Hankies were made for both men and women and could be found at the local five and dime and the finest department stores.

Men had two options dress hankies and work hankies.   Work hankies were red or blue cotton bandanas.  The were likely selected to not show all the dirt and grime of the many physical jobs held by of men at that time.   On the other hand men who worked at what we now call white-collar jobs, bankers, store managers and our own Dads when they got spiffed up in their best clothes would all use white hankies.  Maybe those nice white hankies might be monogrammed, special ones that they received as a gift.  Though who was likely to get their hankies mixed up and need to know which was theirs by the monogram?

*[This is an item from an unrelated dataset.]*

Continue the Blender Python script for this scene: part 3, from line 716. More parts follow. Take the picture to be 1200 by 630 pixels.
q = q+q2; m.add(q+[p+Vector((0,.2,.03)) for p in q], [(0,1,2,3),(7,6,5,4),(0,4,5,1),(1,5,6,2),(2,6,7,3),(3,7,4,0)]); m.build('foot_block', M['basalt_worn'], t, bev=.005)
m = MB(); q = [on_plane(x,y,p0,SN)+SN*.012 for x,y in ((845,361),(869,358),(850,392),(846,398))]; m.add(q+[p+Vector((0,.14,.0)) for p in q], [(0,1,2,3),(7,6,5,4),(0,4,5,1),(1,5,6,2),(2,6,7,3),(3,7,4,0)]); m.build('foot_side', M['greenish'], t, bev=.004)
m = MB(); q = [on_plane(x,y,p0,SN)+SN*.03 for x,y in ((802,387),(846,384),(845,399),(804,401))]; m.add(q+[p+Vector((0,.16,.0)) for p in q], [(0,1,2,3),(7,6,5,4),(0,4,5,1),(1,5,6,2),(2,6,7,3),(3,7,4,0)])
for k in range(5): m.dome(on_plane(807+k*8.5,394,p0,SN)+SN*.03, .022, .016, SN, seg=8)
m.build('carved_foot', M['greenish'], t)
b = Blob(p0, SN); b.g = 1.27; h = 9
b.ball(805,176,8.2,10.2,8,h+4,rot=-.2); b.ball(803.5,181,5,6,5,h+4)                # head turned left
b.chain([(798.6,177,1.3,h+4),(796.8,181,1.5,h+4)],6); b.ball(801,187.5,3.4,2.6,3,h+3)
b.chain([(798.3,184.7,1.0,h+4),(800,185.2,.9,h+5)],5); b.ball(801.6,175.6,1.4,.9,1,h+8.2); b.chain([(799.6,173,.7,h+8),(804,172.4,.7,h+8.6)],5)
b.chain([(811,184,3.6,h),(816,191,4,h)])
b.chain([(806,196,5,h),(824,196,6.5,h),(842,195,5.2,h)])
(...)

Women on the other hand had an amazing collection of ever-changing hankies to choose from.  Hankies came in all sorts of colors.  Some had lace and others had embroidery.  Some were printed with all different sorts of flowers, and others a heart or Christmas tree to remind you of the season.   Really special ones were not square at all, but had edges that were scalloped, or followed the edges of flowers that were stamped on the cotton material.   I never remember seeing my mother use her hankie for herself.   On the other hand I remember more than once my mother pulling one out of her purse and wetting it with her tongue to clean my face.   I also remember her pulling it out and holding it over my younger brother’s nose telling him to blow, and then of course putting it back in here pocketbook, the right color for the season (that is another story for another day.)

If you are old enough to remember hankies then you also have a memory of your mother asking you if you had clean hankies before you headed for church or to visit special friends houses.   One of my  grandmothers had a drawer full of hankies and I can remember going through that drawer on Sunday morning to pick the perfect hankie to use that day.

Many a young girl, me being one of them, learned to iron on hankies.   My grandmother wrote about learning to iron hankies with the old flat irons you heated on the stove, so this ritual has been one of many generations.     I started first with the colored work hankies, so you could not tell if I scorched fabric, and a less than perfect iron work hankie was not an issue.  Ironing all those little scalloped and lace edges on the fanciest of hankies took skill.   It was something you worked up to.

Hankies were also gifts. I have a dear friend and she and her sister were given hankies by their mother every year on Valentine’s day.  My friend, Pat, still has many of those  yet though she is in her 70’s, and cherishes the memories that her collection tells.   Though her mother is no longer alive to give  her hankies she finds herself drawn to hankies when in stories with vintage linens, to look and see what hankies they might have.  When I was young I can remember once going to our local Ben Franklin and picking out a box of two hankies for my first grade teacher.  It was a difficult decision and they had perfect, not just any hankie would do, as your teacher wasn’t just anyone, she was a special lady.  At that time a hankie was a suitable and thoughtful gift.

Hankies another thing that in less than a generation no one will know that they were once more thank a disposable piece of everyday life.